== Your instructions ==
Search the entries for the word "Blender" and pull out each line that has it.

== Listing ==
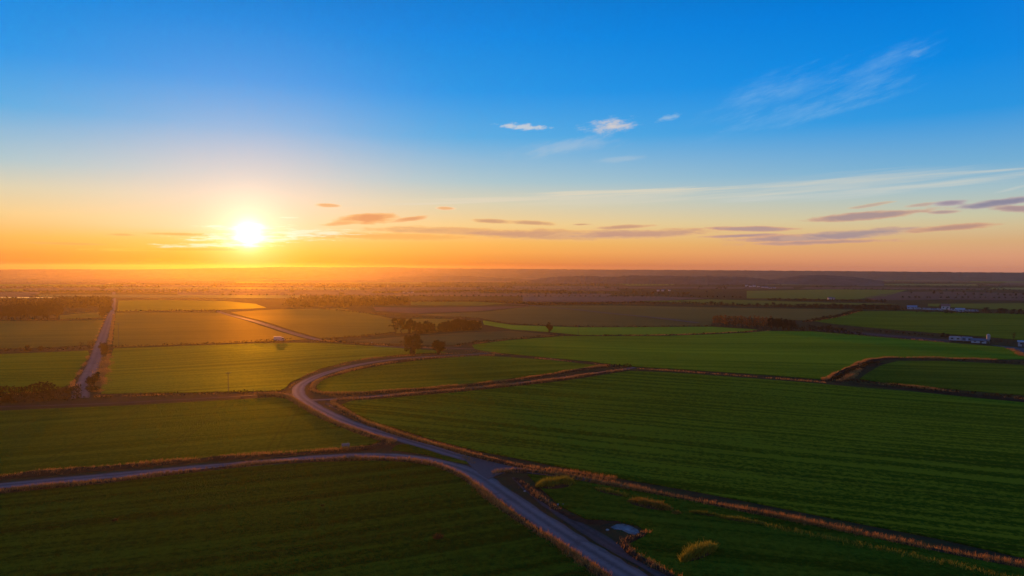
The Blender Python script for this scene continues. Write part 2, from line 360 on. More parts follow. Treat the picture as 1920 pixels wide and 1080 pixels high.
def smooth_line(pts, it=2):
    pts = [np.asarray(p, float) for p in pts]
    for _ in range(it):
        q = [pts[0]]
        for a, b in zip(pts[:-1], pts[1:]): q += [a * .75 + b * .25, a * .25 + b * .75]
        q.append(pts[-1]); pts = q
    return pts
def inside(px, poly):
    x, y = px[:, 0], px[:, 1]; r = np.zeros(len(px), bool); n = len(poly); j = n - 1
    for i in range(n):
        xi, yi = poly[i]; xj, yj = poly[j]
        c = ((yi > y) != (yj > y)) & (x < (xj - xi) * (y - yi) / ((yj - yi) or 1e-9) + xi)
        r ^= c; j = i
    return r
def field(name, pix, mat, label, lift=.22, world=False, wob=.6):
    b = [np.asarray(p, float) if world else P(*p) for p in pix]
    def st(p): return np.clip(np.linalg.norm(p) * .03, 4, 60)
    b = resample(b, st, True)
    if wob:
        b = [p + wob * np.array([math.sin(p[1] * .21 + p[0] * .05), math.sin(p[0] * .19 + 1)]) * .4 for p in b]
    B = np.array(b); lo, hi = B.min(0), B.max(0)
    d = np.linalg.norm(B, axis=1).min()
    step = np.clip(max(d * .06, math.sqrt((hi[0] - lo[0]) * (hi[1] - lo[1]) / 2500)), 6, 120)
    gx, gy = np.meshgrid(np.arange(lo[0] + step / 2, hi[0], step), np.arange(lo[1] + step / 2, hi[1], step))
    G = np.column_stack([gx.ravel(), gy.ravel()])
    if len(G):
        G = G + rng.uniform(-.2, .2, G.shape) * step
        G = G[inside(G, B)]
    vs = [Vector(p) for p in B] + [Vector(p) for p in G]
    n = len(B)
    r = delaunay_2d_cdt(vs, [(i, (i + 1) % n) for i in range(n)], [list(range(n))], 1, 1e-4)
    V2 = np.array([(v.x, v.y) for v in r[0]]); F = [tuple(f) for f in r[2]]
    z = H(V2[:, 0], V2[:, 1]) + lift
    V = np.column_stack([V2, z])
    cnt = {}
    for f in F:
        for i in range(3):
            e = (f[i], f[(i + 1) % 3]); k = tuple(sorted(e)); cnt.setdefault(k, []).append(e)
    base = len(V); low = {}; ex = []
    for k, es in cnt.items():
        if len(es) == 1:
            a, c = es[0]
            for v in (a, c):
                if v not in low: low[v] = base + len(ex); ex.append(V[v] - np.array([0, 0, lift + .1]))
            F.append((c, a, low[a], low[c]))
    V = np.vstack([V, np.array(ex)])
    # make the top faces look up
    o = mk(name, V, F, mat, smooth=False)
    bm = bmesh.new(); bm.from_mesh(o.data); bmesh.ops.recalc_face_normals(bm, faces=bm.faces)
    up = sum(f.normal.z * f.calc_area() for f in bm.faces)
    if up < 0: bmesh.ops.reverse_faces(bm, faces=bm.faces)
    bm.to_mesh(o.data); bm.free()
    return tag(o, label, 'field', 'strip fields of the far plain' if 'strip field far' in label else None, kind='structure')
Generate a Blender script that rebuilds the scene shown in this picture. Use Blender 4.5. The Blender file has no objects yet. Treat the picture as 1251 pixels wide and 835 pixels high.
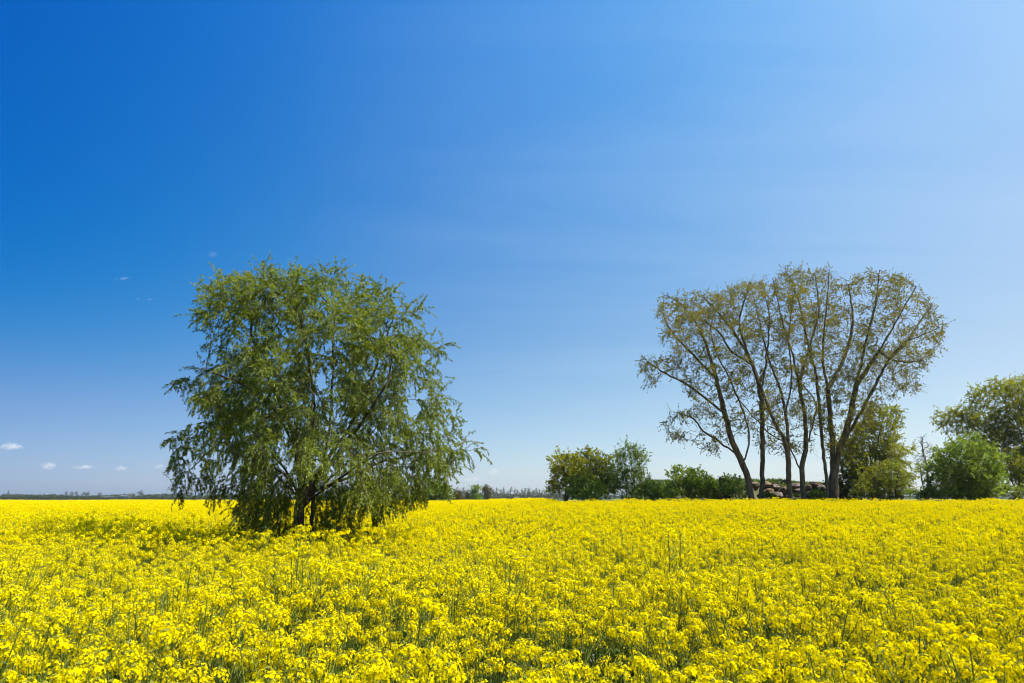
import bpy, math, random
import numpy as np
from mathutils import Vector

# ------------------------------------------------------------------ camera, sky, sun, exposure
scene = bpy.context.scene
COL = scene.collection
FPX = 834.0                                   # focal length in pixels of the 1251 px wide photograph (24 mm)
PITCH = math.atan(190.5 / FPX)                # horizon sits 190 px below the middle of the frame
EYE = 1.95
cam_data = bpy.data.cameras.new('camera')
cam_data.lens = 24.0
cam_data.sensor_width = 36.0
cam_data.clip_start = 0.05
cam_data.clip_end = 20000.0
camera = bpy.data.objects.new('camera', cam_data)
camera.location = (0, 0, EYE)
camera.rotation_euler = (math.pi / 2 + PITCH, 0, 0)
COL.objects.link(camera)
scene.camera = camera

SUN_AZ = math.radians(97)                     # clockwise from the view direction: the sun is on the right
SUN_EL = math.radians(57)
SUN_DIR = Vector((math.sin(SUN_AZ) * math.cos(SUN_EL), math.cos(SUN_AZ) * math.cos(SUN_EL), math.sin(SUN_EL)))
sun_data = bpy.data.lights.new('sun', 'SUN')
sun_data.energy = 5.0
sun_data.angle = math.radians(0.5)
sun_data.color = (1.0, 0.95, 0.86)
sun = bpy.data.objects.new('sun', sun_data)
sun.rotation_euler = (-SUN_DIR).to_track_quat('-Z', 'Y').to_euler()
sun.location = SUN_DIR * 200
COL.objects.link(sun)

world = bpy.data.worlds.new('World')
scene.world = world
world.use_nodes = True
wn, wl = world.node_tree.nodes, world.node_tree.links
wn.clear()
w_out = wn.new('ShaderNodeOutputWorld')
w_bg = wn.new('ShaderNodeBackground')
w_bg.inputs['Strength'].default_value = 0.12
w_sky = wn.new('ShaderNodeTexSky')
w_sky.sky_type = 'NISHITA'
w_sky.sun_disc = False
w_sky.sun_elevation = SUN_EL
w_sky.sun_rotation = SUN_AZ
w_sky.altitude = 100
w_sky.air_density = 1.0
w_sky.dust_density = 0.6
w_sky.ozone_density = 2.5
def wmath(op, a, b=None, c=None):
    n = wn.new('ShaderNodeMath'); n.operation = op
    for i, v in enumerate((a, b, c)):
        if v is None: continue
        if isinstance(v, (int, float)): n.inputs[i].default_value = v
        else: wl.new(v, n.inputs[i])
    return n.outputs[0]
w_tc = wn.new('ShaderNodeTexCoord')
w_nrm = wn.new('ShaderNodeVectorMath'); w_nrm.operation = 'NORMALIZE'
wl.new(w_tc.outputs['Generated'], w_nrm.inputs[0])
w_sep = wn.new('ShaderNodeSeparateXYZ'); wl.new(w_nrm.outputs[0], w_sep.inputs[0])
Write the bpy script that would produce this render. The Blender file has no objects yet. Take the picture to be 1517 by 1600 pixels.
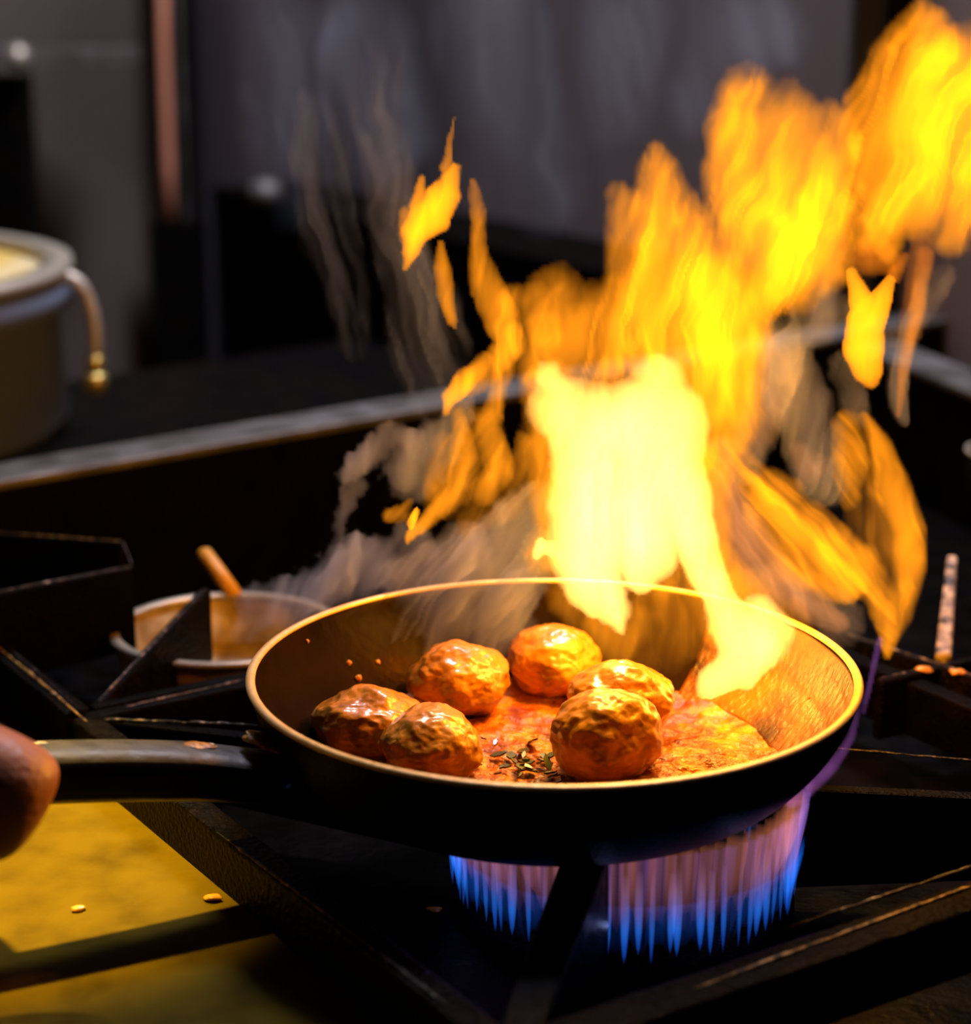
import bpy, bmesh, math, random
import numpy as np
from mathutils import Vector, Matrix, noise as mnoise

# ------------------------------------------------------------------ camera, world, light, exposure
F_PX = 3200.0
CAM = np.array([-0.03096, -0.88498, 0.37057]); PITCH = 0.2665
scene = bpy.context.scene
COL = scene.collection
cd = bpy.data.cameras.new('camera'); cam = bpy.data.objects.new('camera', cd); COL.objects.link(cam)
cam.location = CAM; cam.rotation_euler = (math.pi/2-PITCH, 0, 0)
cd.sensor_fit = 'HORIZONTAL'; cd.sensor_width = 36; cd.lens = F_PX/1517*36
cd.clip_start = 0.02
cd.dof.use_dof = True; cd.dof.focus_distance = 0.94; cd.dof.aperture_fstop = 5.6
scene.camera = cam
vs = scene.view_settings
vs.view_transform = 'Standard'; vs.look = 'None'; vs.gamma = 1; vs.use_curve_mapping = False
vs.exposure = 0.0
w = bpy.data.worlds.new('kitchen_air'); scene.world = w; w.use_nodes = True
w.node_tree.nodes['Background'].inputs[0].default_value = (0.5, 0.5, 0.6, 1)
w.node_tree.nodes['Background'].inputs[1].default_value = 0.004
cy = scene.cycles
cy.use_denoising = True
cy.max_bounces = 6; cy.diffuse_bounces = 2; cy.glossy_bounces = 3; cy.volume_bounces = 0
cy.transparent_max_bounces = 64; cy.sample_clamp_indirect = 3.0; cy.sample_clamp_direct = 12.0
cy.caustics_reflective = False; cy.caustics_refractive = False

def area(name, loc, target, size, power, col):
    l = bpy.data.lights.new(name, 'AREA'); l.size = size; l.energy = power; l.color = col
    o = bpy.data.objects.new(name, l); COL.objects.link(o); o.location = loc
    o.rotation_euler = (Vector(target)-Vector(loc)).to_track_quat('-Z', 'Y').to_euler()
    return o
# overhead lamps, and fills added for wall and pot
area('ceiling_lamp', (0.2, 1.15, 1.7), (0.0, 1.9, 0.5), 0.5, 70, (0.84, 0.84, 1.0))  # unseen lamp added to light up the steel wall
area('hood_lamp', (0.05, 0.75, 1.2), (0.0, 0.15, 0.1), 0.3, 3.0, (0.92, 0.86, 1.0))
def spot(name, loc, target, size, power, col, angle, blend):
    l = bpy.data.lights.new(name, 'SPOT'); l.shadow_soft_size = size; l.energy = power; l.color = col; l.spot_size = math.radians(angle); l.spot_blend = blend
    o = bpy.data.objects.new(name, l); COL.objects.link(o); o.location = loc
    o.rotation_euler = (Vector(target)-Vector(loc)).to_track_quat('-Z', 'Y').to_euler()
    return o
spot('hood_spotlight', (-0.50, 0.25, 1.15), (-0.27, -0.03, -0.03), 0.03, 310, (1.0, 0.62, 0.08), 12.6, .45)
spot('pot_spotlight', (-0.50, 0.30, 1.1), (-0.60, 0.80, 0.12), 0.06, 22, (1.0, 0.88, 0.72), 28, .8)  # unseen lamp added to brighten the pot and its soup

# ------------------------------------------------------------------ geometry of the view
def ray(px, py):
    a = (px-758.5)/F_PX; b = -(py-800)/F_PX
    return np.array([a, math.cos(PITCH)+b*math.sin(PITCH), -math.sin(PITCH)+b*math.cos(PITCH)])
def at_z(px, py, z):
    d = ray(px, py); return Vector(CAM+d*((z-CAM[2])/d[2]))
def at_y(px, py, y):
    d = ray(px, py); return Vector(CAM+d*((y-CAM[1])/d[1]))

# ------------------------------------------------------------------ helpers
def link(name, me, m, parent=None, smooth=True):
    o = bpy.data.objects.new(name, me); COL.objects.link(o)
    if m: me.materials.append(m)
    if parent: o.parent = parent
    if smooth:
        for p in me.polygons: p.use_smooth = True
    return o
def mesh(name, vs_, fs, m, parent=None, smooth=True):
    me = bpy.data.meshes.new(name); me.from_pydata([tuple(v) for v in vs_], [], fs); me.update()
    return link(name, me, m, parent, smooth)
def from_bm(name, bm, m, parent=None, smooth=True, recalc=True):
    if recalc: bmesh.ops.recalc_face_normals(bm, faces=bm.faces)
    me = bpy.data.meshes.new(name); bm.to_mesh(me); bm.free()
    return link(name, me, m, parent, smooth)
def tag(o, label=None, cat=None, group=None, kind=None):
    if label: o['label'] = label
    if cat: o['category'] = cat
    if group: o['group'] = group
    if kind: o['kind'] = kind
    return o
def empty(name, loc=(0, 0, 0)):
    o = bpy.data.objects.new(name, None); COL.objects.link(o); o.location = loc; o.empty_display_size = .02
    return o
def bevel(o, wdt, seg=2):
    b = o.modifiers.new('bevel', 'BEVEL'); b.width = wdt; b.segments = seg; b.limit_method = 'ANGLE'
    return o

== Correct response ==
The Blender Python script for this scene continues. Write part 2, from line 360 on. More parts follow. Treat the picture as 1920 pixels wide and 1080 pixels high.
Generate a Blender script that rebuilds the scene shown in this picture. Use Blender 4.5. The Blender file has no objects yet. Treat the picture as 1251 pixels wide and 835 pixels high.
Write the bpy script that would produce this render. The Blender file has no objects yet. Take the picture to be 1517 by 1600 pixels.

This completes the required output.